Sequential Order of Policy Stages, Stages and Types of Strategy | Principles of Management

Agenda Setting

Agenda setting determines which problems government pays attention to, and that matters enormously because attention and resources are limited. Thousands of issues compete for space on the policy agenda at any given time.

  • Policy entrepreneurs (advocates, politicians, or experts who champion an issue), interest groups, and the media all play key roles in pushing problems into the spotlight. A dramatic event like a school shooting or a financial crisis can rapidly elevate an issue.
  • How a problem gets framed during agenda setting shapes everything that follows. If gun violence is framed as a mental health issue, the policy solutions look very different than if it's framed as a gun access issue.
  • Issues that gain prominence on the agenda are far more likely to receive resources and serious policy responses in later stages.

Policy Formulation and Adoption

Formulation and adoption are closely linked but serve different purposes.

Formulation is analytical. Its goal is to design policy options that are technically feasible, politically acceptable, and likely to produce the desired outcomes. Stakeholder input and expert analysis help refine proposals before they reach decision-makers.

Adoption is political. It provides the chosen solution with legal authority and political legitimacy. Policies get codified into law, regulation, or official guidelines through processes that require bargaining and consensus-building. The compromises made during adoption often shape what's realistic during implementation, because adoption decisions set the parameters, timelines, and resource levels for carrying out the policy.

Policy Implementation and Evaluation

Implementation is where policy meets reality. Agencies must set up structures, hire personnel, establish partnerships, and develop detailed procedures to deliver on the policy's promises. Many well-intentioned policies fail not because of bad design but because of poor implementation: insufficient funding, unclear guidelines, or lack of coordination among agencies.

Evaluation closes the loop by generating evidence about what's actually happening. It asks whether the policy achieved its goals, whether there were unintended consequences, and whether resources were used efficiently.

  • Evaluation supports accountability (did government do what it said it would?) and learning (what should change going forward?).
  • Evaluation findings feed directly back into agenda setting and formulation, informing the next round of the policy cycle.
Sequential Order of Policy Stages, Policy Implementation Matrix Template | tools4dev

Interconnectedness of Policy Stages

Feedback Loops and Policy Learning

The most important feature of the policy cycle is that it's a cycle, not a straight line. Feedback loops between stages create opportunities for learning and adaptation.

  • Evaluation results can identify specific areas for improvement and send a policy back to formulation for redesign.
  • Implementation difficulties can prompt policymakers to reexamine whether the original goals were realistic.
  • Policy learning happens when policymakers reflect on past experiences and incorporate new evidence into future decisions. Lessons from welfare reform in one state, for example, can influence how other states design their own programs. This cross-jurisdictional learning is sometimes called policy diffusion.
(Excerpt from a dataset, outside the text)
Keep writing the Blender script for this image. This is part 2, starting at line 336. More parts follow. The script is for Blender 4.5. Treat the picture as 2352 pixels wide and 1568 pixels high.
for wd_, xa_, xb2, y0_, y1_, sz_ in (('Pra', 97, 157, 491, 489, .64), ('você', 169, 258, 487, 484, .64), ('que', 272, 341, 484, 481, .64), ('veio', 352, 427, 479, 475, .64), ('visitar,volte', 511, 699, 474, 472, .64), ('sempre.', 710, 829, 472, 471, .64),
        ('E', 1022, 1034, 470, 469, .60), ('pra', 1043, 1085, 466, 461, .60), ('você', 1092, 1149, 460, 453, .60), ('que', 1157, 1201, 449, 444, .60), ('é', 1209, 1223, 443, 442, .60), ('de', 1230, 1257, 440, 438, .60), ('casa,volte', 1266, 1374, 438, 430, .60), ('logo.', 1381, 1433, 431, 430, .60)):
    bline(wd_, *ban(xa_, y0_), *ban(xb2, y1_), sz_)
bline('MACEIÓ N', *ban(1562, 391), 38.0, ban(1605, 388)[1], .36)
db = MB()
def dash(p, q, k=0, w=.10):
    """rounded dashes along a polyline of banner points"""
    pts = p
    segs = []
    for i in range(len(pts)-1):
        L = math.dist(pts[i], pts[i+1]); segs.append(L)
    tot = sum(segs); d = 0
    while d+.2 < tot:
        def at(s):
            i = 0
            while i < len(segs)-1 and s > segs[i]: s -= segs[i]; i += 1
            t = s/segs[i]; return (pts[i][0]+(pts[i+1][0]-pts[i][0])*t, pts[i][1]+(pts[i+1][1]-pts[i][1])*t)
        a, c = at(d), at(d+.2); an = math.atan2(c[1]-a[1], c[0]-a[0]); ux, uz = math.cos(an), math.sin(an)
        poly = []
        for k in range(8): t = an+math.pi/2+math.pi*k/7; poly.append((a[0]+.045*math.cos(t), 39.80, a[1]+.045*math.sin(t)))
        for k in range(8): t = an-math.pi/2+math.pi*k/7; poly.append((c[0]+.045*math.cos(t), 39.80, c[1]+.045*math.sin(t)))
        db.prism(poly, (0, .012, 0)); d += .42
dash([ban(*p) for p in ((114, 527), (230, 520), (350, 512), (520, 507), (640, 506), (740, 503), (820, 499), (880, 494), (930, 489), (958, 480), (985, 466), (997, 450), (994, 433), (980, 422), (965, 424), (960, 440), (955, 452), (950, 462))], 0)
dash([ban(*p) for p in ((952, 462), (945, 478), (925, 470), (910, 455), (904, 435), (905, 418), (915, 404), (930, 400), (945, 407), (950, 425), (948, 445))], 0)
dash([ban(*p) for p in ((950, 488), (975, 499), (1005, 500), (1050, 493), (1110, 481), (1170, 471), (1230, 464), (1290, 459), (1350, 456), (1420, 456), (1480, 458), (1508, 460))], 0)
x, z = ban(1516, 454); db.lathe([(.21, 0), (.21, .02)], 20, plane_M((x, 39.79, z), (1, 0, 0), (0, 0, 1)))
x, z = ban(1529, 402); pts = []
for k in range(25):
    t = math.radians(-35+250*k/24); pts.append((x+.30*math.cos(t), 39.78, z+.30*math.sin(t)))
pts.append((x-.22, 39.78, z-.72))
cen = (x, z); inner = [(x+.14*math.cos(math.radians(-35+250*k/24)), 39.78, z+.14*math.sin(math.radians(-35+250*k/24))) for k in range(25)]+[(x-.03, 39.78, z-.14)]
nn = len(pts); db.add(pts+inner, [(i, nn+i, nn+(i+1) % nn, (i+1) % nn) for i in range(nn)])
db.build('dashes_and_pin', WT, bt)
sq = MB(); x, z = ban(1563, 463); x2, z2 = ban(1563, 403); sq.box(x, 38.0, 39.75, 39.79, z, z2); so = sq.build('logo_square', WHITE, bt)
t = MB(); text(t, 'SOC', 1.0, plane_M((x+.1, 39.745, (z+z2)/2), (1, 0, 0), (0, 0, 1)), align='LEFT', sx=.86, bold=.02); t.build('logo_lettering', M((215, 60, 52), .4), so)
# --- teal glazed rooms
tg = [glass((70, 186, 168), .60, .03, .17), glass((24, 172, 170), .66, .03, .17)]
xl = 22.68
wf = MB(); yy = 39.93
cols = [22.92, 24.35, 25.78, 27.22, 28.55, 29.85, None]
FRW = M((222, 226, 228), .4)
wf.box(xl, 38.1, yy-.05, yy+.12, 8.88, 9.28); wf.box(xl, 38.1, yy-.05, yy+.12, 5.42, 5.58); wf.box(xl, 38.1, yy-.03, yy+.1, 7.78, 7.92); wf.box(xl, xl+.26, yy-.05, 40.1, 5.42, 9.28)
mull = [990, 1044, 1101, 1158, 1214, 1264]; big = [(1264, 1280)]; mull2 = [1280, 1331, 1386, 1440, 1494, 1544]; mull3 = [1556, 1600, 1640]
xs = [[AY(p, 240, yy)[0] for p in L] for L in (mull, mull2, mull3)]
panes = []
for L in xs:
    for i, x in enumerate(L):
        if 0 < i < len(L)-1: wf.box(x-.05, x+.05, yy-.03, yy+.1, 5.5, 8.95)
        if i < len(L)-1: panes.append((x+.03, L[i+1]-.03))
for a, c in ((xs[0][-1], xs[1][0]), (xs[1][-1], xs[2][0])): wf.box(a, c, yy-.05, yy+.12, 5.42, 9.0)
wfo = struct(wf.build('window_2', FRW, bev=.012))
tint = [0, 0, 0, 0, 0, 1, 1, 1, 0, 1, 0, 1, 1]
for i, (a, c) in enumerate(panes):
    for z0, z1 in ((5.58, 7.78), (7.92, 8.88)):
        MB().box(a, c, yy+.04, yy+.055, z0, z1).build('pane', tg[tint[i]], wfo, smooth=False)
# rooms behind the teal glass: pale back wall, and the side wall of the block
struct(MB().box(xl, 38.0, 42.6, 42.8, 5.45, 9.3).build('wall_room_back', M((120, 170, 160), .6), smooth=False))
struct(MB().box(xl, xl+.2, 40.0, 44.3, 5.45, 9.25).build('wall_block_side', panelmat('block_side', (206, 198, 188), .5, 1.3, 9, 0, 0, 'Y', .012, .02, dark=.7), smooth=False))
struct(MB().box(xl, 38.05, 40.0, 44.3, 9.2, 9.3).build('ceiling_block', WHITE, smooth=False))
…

Challenges and Unintended Consequences

Feedback loops aren't always positive. They can also produce delays, reversals, and surprises.
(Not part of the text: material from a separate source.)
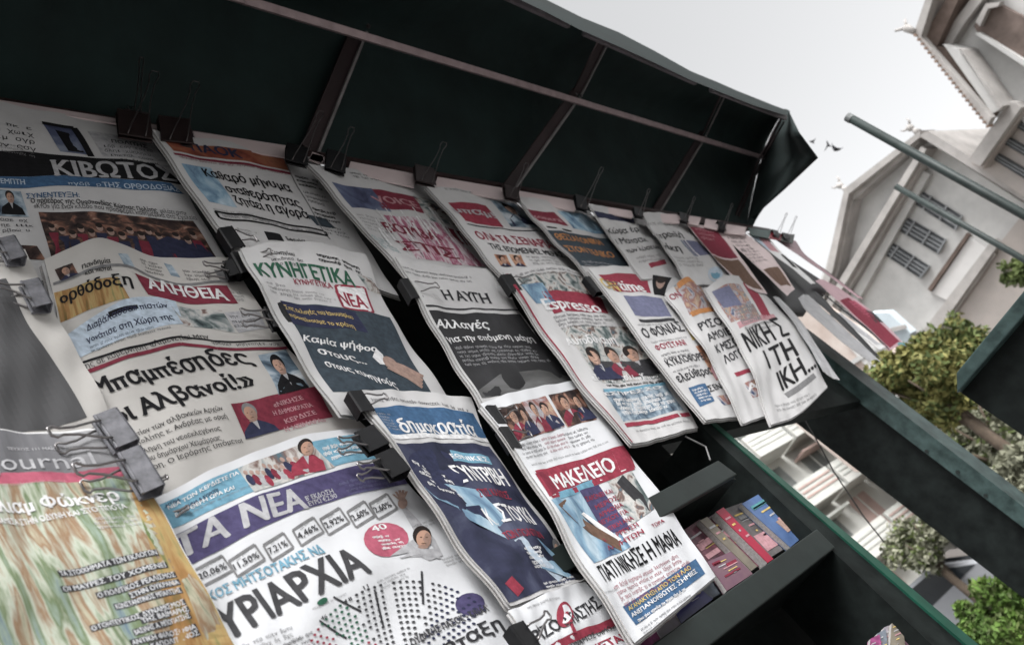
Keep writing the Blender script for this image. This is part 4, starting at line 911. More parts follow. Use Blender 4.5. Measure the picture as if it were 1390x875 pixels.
f = p.Q([(380, 408), (529, 431), (590, 540), (452, 532)], 'slate', 'photograph', lay=1); p.Q([(380, 408), (482, 424), (500, 452), (398, 440)], 'navy', 'text_panel', lay=2)
p.T('Στις εκλογές του Ιανουαρίου', 388, 420, 480, 434, 7, 'yellow', part='headline'); p.T('προτείνουμε το κράτη', 394, 430, 482, 447, 7, 'yellow', part='headline')
p.T('Καμία ψήφος', 412, 463, 512, 479, 11, 'white', part='headline', slant=.05); p.T('στους...', 434, 481, 498, 495, 11, 'white', part='headline'); p.T('στους κυνηγούς', 444, 498, 540, 528, 11, 'white', part='headline')
f = p.fr([(500, 470), (570, 475), (590, 530), (520, 520)])
p.poly(f, [(0, .3), (.12, .05), (.22, .2), (.18, .5), (.08, .5)], 'white', 'printed_cuff', 3)
for k in range(4): p.poly(f, [(.2, .3+.09*k), (.55+.04*k, .42+.1*k), (.88-.03*k, .66+.09*k), (.84-.03*k, .72+.09*k), (.5, .55+.09*k), (.18, .42+.06*k)], 'skin', 'printed_hand', 3+.1*k)
p.ell(f, .3, .42, .14, .2, 'skin', 'printed_hand', 3.8)
p = Page('newspaper', 'navy tabloid with white script title on blue and a pale figure, lower centre', 'newspaper',
    [[(484, 533), (560, 528), (638, 541)], [(525, 592), (595, 588), (662, 597)], [(612, 712), (674, 698), (738, 704)], [(693, 822), (747, 803), (799, 784)]], y=.603, vs=[0, .2, .63, 1], group=GN, inner=2, rolly=.006)
p.M(505, 545, 636, 559, 1, 6, 'soft', xh=.7); p.Q([(506, 554), (642, 561), (664, 596), (532, 590)], 'blue', 'masthead'); p.M(512, 562, 532, 564, 6, 5, 'light', lay=3)
p.T('δημοκρατία', 548, 588, 648, 594, 20, 'white', serif=True, part='title', lay=4); p.line([(532, 592), (664, 598)], .8, 'white')
f = p.Q([(533, 600), (664, 606), (790, 782), (690, 818)], 'night', 'photograph', lay=1)
p.ell(f, .3, .18, .3, .14, 'navy', lay=2); p.M(560, 628, 610, 650, 5, 9, 'white', align='r', lay=3, xh=.6)
ice = PIC['ice']
p.poly(f, [(.02, .28), (.2, .26), (.5, .36), (.58, .55), (.78, .7), (.95, .92), (.85, .99), (.62, .88), (.45, .68), (.22, .52), (.18, .42), (.05, .36)], 'ice', lay=2.5)
p.poly(f, [(.25, .44), (.42, .45), (.5, .55), (.35, .52)], 'navy', lay=3); p.poly(f, [(.5, .7), (.62, .68), (.8, .96), (.72, .98)], 'pale', lay=3); p.poly(f, [(.12, .9), (.22, .88), (.26, .96), (.15, .985)], 'red', lay=3)
p.Q([(610, 611), (662, 620), (668, 631), (616, 626)], 'sky', 'kicker_band', lay=3); p.T('ΕΘΝΙΚΕΣ', 614, 622, 664, 628, 8, 'white', part='kicker', lay=4)
p.T('ΣΥΝΤΡΙΒΗ', 626, 656, 692, 660, 28, 'white', part='headline', lay=4); p.T('ΣΤΙΣ ΚΑΛΠΕΣ', 652, 675, 694, 678, 12, 'red', part='headline', lay=4)
p.T('ΚΑΣΤΟΥΚΙ', 668, 713, 728, 712, 27, 'white', part='headline', lay=4); p.T('ΤΩΝ ΠΟΛΙΤΩΝ', 688, 733, 738, 731, 12, 'red', part='headline', lay=4)
p.M(712, 746, 734, 744, 5, 7, 'white', lay=3, xh=.6); p.M(738, 793, 780, 783, 2, 6, 'white', lay=3)
f = p.fr([(740, 730), (765, 732), (795, 784), (765, 790)]); p.bust(f, .45, .3, .25, 'black', 'grey')
p = Page('newspaper', 'white newspaper with black and red title at the bottom edge, below the navy tabloid', 'newspaper',
    [[(690, 828), (742, 806), (797, 786)], [(728, 890), (778, 862), (838, 838)], [(778, 985), (836, 955), (905, 925)]], y=.59, vs=[0, .35, 1], paper=PAPERW, group=GN)
p.T('ΡΙΖΟΣ', 729, 873, 777, 845, 17, 'soft', part='title'); p.T('ΠΑΣΤΗΣ', 780, 846, 817, 822, 17, 'soft', part='title')
f = p.fr([(752, 816), (784, 816), (784, 856), (752, 856)]); p.ell(f, .45, .45, .34, .44, 'red', 'emblem', 3.5); p.ell(f, .45, .45, .24, .32, 'white_newsprint', 'emblem', 3.8); p.poly(f, [(.4, .4), (.55, .38), (.95, 1.05), (.8, 1.1)], 'red', 'emblem', 4)
p.line([(735, 890), (834, 843)], .9, 'red'); p.T('«ΑΥΤΟΔΥΝΑΜΟΣ ΟΙΜΟΣ', 758, 892, 836, 852, 7, 'charcoal', part='headline'); p.T('ΝΑ ΕΡΧΕΤΑΙ', 770, 905, 850, 868, 12, 'red', part='headline'); p.M(716, 826, 760, 812, 1, 6, 'grey')

# --- col 3
p = Page('newspaper', 'foil-wrapped tabloid with crimson print and painted white glare, third column under the awning', 'newspaper',
    [[(418, 222), (500, 232), (584, 254)], [(482, 293), (560, 303), (636, 318)], [(552, 374), (620, 380), (694, 388)]], y=.642, group=GN, inner=2)
strip(p, [(476, 219), (568, 237), (562, 254), (472, 234)]); strip(p, [(592, 240), (688, 256), (684, 271), (590, 254)][:0] or [(424, 208), (446, 214), (440, 222), (420, 216)])
p.M(476, 236, 560, 252, 2, 6, 'soft'); p.Q([(450, 247), (504, 256), (532, 288), (478, 282)], 'shadow', 'photograph'); p.Q([(504, 257), (566, 268), (576, 290), (520, 284)], 'maroon', 'masthead'); p.T('VOICE', 512, 276, 570, 284, 13, 'rose', part='title')
p.Q([(560, 266), (592, 274), (622, 306), (584, 300)], 'street', 'photograph'); p.M(484, 292, 522, 300, 5, 6, 'grey'); 
p.Q([(520, 292), (598, 304), (660, 362), (566, 352)], 'foil', 'foil_panel', lay=2); p.Q([(600, 306), (634, 318), (646, 334), (612, 328)], 'maroon', 'printed_panel')
p.T('ΒΟΜΒΑ', 528, 316, 600, 328, 18, 'maroon', part='headline', lay=4); p.T('ΣΤΙΣ', 548, 340, 624, 352, 16, 'maroon', part='headline', lay=4); p.M(500, 318, 530, 330, 4, 7, 'teal')
for k in range(26):       # white lines paint the glare along the bag's creases
    a = 505+k*5.2+random.uniform(-3, 3); b_ = 284+random.uniform(-4, 34); L = random.uniform(14, 34); p.line([(a, b_), (a+L*.72, b_+L)], random.uniform(.25, .8), 'white', 'glare_crease', 5)
p = Page('newspaper', 'newspaper with plain black serif title above a black front page, centre', 'newspaper',
    [[(536, 350), (605, 360), (681, 367)], [(575, 414), (640, 420), (706, 425)], [(658, 552), (727, 545), (803, 536)]], y=.62, vs=[0, .32, 1], group=GN, inner=2)
p.M(546, 364, 668, 378, 2, 7, 'soft', xh=.4); p.T('Η ΑΥΓΗ', 605, 407, 667, 412, 15, 'soft', True, True, part='title'); p.line([(578, 415), (706, 422)], .5, 'soft')
p.Q([(582, 421), (706, 427), (800, 524), (654, 540)], 'dusk', 'photograph')
f = p.fr([(582, 421), (706, 427), (800, 524), (654, 540)]); p.poly(f, [(0, .93), (.3, .78), (.7, .74), (1, .86), (1, 1), (0, 1)], 'dusk_light', 'printed_ground', 2)
p.T('Αλλαγές', 593, 445, 664, 446, 13, 'white', part='headline', serif=True, slant=.06); p.T('για την επόμενη μάχη', 608, 464, 726, 464, 9, 'white', part='headline', serif=True)
p.M(618, 474, 730, 474, 5, 6.5, 'light', xh=.5, lenv=.1)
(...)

  • Strong opposition during implementation can stall or derail a policy entirely, even after it's been formally adopted.
  • Evaluation sometimes reveals unintended consequences that undermine the policy's goals. A rent control policy might keep prices low for current tenants but discourage new housing construction, worsening the overall shortage.
  • Because the stages are so interconnected, policymakers need to think beyond initial adoption. A policy that's easy to pass but impossible to fund or enforce isn't really a solution.

Navigating these dynamics requires engaging stakeholders early, building broad coalitions, and maintaining enough flexibility to adapt when things don't go as planned. Effective policymaking takes a systems perspective: recognizing that what happens at each stage ripples through the entire cycle.